Is the problem that too many Americans are lazy or weak, or do they just not care who runs their lives? We have promoted self-government worldwide for generations but now seem ready to throw it away in exchange for something insidious that many Americans appear to prefer to freedom. Are we approaching the time when we have too many defectors ready to give up our noble experiment in self-government in exchange for big government trinkets?
No, self-government doesn’t mean trusting big government
James Madison spoke of “the virtue among men for self-government.”1 Barack Obama talked of a system of self-government that doesn’t work without trust.2 Herbert Hoover, a president fated with the worst downturn this country has ever suffered, talked of the “constant dangers from which self-government must be safeguarded.”3 The words of one of these men were a lie. Government can never be trusted.
Is self-government so much effort that it is better to turn over rule to big government? The Founding Fathers understood the responsibilities of self-government, but they could not have envisioned the smorgasbord of treats that our flawed interpretation of government by the people now offers the people.
Self-government requires participation.

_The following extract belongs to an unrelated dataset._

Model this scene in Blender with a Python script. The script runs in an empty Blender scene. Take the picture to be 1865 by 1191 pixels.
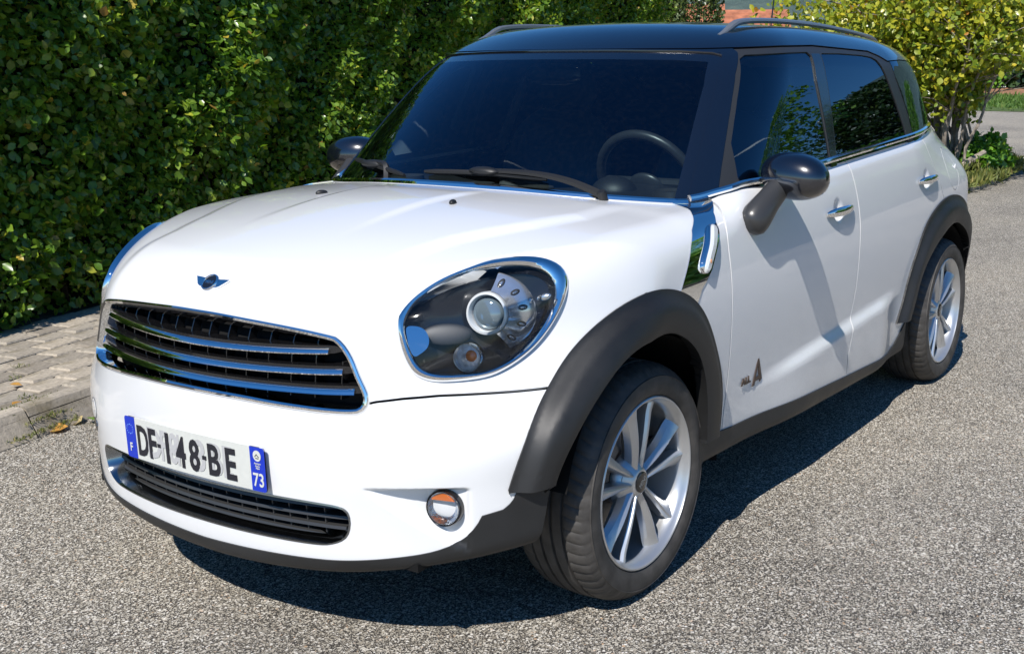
import bpy, bmesh, math, random
import numpy as np
from mathutils import Vector, Matrix
S = bpy.context.scene
# ---------------------------------------------------------------- camera, sky, sun, exposure
cd = bpy.data.cameras.new('camera'); cam = bpy.data.objects.new('camera', cd); S.collection.objects.link(cam)
cd.sensor_width = 36; cd.lens = 40.4308; cd.shift_x = -0.09644; cd.shift_y = 0.03127
cd.clip_start = .05; cd.clip_end = 20000
cam.matrix_world = Matrix([[-0.533635, -0.213857, 0.818229, 2.50608], [0.845691, -0.1277, 0.518169, 2.31311], [-0.006326, 0.968482, 0.249002, 1.41098], [0, 0, 0, 1]])
S.camera = cam
SUN_DIR = Vector((.65, .150, .75)).normalized()          # towards the sun
W = bpy.data.worlds.new('World'); S.world = W; W.use_nodes = True
nt = W.node_tree; bgn = nt.nodes['Background']
sky = nt.nodes.new('ShaderNodeTexSky'); sky.sky_type = 'NISHITA'; sky.sun_disc = False
sky.sun_elevation = math.asin(SUN_DIR.z); sky.sun_rotation = math.atan2(SUN_DIR.x, SUN_DIR.y)
sky.altitude = 300; sky.air_density = 1.0; sky.dust_density = .05; sky.ozone_density = 7.0
hsv = nt.nodes.new('ShaderNodeHueSaturation'); hsv.inputs['Saturation'].default_value = 1.2
nt.links.new(sky.outputs[0], hsv.inputs['Color']); nt.links.new(hsv.outputs[0], bgn.inputs[0]); bgn.inputs[1].default_value = .100
sd = bpy.data.lights.new('sun', 'SUN'); sun = bpy.data.objects.new('sun', sd); S.collection.objects.link(sun)
sd.energy = 5.0; sd.angle = math.radians(.53); sd.color = (1, .955, .90)
sun.rotation_euler = SUN_DIR.to_track_quat('Z', 'Y').to_euler()
S.view_settings.view_transform = 'Standard'; S.view_settings.look = 'None'
S.view_settings.exposure = .30; S.view_settings.gamma = 1; S.view_settings.use_curve_mapping = False
S.cycles.max_bounces = 10; S.cycles.transparent_max_bounces = 16; S.cycles.glossy_bounces = 6; S.cycles.transmission_bounces = 8
S.cycles.caustics_reflective = False; S.cycles.caustics_refractive = False; S.cycles.sample_clamp_indirect = 6
rng = random.Random(7); nrng = np.random.default_rng(7)
# ---------------------------------------------------------------- maths helpers
def spline(xs, ys):
    """natural cubic spline with linear ends"""
    xs = np.asarray(xs, float); ys = np.asarray(ys, float); n = len(xs)
    h = np.diff(xs); A = np.zeros((n, n)); b = np.zeros(n)
    A[0, 0] = A[-1, -1] = 1
    for i in range(1, n-1):
        A[i, i-1] = h[i-1]; A[i, i] = 2*(h[i-1]+h[i]); A[i, i+1] = h[i]
        b[i] = 6*((ys[i+1]-ys[i])/h[i]-(ys[i]-ys[i-1])/h[i-1])
    M = np.linalg.solve(A, b)
    s0 = (ys[1]-ys[0])/h[0]-h[0]*(2*M[0]+M[1])/6
    s1 = (ys[-1]-ys[-2])/h[-1]+h[-1]*(M[-2]+2*M[-1])/6
    def f(x):
        x = np.asarray(x, float)
        i = np.clip(np.searchsorted(xs, x)-1, 0, n-2)
        xc = np.clip(x, xs[0], xs[-1])
        hh = h[i]; a = (xs[i+1]-xc)/hh; c = (xc-xs[i])/hh
        v = a*ys[i]+c*ys[i+1]+((a**3-a)*M[i]+(c**3-c)*M[i+1])*hh*hh/6
        return v+np.where(x < xs[0], (x-xs[0])*s0, 0)+np.where(x > xs[-1], (x-xs[-1])*s1, 0)
    return f
def smax(a, b, k):
    h = np.maximum(k-np.abs(a-b), 0)/k
    return np.maximum(a, b)+h*h*k*0.25
def sstep(t):
    t = np.clip(t, 0, 1); return t*t*t*(t*(t*6-15)+10)
def lin(x, xs, ys): return np.interp(x, xs, ys)

# ---------------------------------------------------------------- the car's body as smooth implicit surfaces
# car frame: x forward from the front axle, y to the car's left, z up, metres
FZ = spline([.12, .19, .25, .33, .42, .50, .58, .66, .74, .82, .90, 1.0], [.715, .752, .772, .778, .782, .787, .788, .782, .771, .754, .720, .65])
HZ = spline([-2.0, -.8, -.5, -.2, .05, .25, .42, .55, .65, .75], [1.06, 1.056, 1.056, 1.050, 1.042, 1.020, .990, .957, .922, .872])
SZ = spline([.12, .20, .30, .40, .50, .60, .70, .80, .90, .98, 1.05, 1.12], [.80, .832, .848, .851, .855, .861, .865, .863, .852, .836, .814, .790])
ZBELT = lambda x: 1.0506+(-.463-x)*.0405
def bulge(x):
    return sstep((-.50-x)/.55)*sstep((x+2.0)/.30)
def F_low(x, y, z):
    ay = np.abs(y)
    zc = .42+.062*np.clip((-.55-x)/1.15, -1, 2)
    s = SZ(z-(ZBELT(x)-1.07)*np.clip((z-.6)/.4, 0, 1))
    s = s+.024*bulge(x)*sstep((zc+.050-z)/.062)
    s = s-.045*np.clip(x-.15, 0, None)**1.5-.03*np.clip(-2.75-x, 0, 3)**1.3
    s = s-.21*sstep((z-.84)/.32)*np.clip(-2.15-x, 0, 3)**1.6-.05*np.clip(-2.3-x, 0, 3)**2
    for cx, cz in ((-1.282, .912), (-2.262, .936)):        # cups behind the door handles
        s = s-.024*sstep(1.15*(1-np.hypot((x-cx)/.050, (z-cz)/.050)))
    side = ay-s
    e = np.clip(ay-.38, 0, None)**2
    lo = sstep((.66-z)/.22)
    drop = (.36-.09*lo)*ay*ay+(.10+.62*lo)*e+1.75*sstep((z-.46)/.42)*e
    xs = FZ(z)-drop
    m = sstep((ay-.475)/.03)*sstep((.470-z)/.014)*sstep((z-(.462-(ay-.485)*.80))/.022)*sstep((.715-ay)/.03)*(z < .5)   # hollow round the fog lamps
    xs = xs-m*np.maximum(xs-np.interp(ay, [.47, .50, .60, .645, .69, .72], [.735, .70, .604, .590, .572, .565]), 0)
    front = x-xs
    hc = .085+.03*np.clip((x+.2)/.9, 0, 1)
    yc = np.interp(x, [-.3, -.2, -.05, .11, .31, .45, .62, .70], [.60, .60, .605, .56, .468, .43, .425, .43])
    ridge = .009*(sstep((yc-ay)/.075+.5)-.45)*sstep((.74-x)/.12)*sstep((x+.32)/.15)+.006*sstep((.185-ay+.05*np.clip(.1-x, 0, 1))/.05+.5)*sstep((.50-x)/.45)*sstep((x+.22)/.2)
    top_h = z-(HZ(x)-hc*ay*ay+ridge)
    top_b = z-(ZBELT(x)-.012)
    top = top_h+(top_b-top_h)*sstep((-.42-x)/.25)
    rear = (-3.255+.16*np.clip(ay-.2, 0, None)**2-.02*(1-((z-.62)/.45)**2)+.12*np.clip(z-.80, 0, None)) - x
    f = smax(front, top*.93, .105)
    f = smax(f, side, lin(x, [-.8, -.35, .1, .3, .6], [.05, .08, .10, .11, .13]))
    f = smax(f, rear, .30)
    zb = .17+(.045+.145*ay*ay)*sstep((x+.25)/.3)+np.interp(x, [-2.2, -1.7, -.3, -.2], [.062, .062, .112, .0])*sstep((ay-.62)/.14)
    return smax(f, zb-z, .035)

XW = spline([.95, 1.04, 1.25, 1.45, 1.6], [-.065, -.175, -.438, -.725, -.97])
YG = spline([.95, 1.05, 1.15, 1.25, 1.35, 1.45, 1.55], [.818, .801, .775, .744, .707, .662, .609])
RZ = spline([-3.2, -2.8, -2.4, -2.0, -1.6, -1.3, -1.0, -.8, -.6, -.3], [1.42, 1.48, 1.518, 1.543, 1.555, 1.553, 1.533, 1.496, 1.43, 1.30])
def F_up(x, y, z):
    ay = np.abs(y)
    w = .62*(x-(XW(z)-(.57*ay*ay+.40*np.clip(ay-.48, 0, None)**2)))
    s = .93*(ay-(YG(z-(ZBELT(x)-1.05))-.24*np.clip(-2.15-x, 0, 3)**1.6))
    r = z-(RZ(x)-.09*ay*ay)
    b = .85*((-3.05+.62*np.clip(z-1.05, 0, 1)+.38*ay*ay)-x)
    f = smax(w, s, .15)
    f = smax(f, r, .12)
    f = smax(f, b, .12)
    return smax(f, .98-z, .01)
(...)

The many Americans who have proved they are too lazy, apathetic, or disinterested to spend a few minutes voting are not good candidates for the fortitude self-government requires (see: Political Freedom Doesn’t Matter to Illinois Voters).
Self-government also demands personal economic strength, but 31.9% of our unemployed haven’t worked for 27 weeks or more and 2.3 million have not looked for a job in the past month. Only 62.7% of Americans are even in the labor force.4 That speaks to weakness, vulnerability, and dependence. Americans who rode rail cars in search of work during the Depression made a statement that shames their contemporaries who have given up because work is hard to find.
When Americans are weak, opportunists knock
Unless the people make decisions for themselves, opportunists will step in who are more than willing to make decisions for them. That’s how we got to where we are now, with a president tossing promises to the huddled masses in exchange for letting big government run their lives:
First – middle-class economics means helping working families feel more secure in a world of constant change. That means helping folks afford childcare, college, health care, a home, retirement – and my budget will address each of these issues, lowering the taxes of working families and putting thousands of dollars back into their pockets each year.5
Government assistance from childcare through retirement? The myth of lower taxes? Does self-government mean federal guarantees that stretch from the cradle to the grave? Private industry used to provide that kind of reassurance with lifetime employment and generous pensions and health care in old age. It stopped because it cost too much. Few but government workers get those kinds of benefits now. The rest of us either plan to rely on ourselves when our working days are over, or decide we should believe big government lies about the solvency of Social Security.
For weak, lazy Americans swapping big government for self-government is not without its rewards. There are benefits for those willing to settle for whatever the government decides to offer. The change from independent citizen to dependent subject might be almost imperceptible if you weren’t watching for it, given the glacial pace of government, but Barack Obama has helped to change that. The slow creep of big government has accelerated under this president. He has sought to control everything from what our kids eat to whether or not our neighbors are citizens without the slightest acknowledgement that these decisions should not be the Federal Government’s or the president’s to make.
Government-funded health care, government school menus and food restrictions, free college, universal preschool, immigration amnesty, school loan forgiveness, mortgage assistance and refinancing, and the growing list of programs already passed or waiting for the opportunity to become law is almost endless. Add to it growing threats of reordering society by manipulating civil rights and discrimination laws and you have the perfect scenario to convince Americans to end self-government as we know it.
Self-government means never trusting the government
When Barack Obama talked about self-government not working without trust he wasn’t talking about the people’s trust in themselves to chart America’s course. He was talking about placing trust in the government to make those decisions on our behalf.
Liberal rulers target those who have made being weak, lazy, and helpless a personal choice. Those people don’t need self-government. They are happy being governed. They will also be the first to cry out when the benefits of being controlled stop flowing. They will never have the insight to blame themselves for destroying our future by trading self-government for assurances that they can place their trust in Washington. Anyone who swallows that poison deserves whatever they get, but how many will it take to shift the balance and bring the rest of us down, too?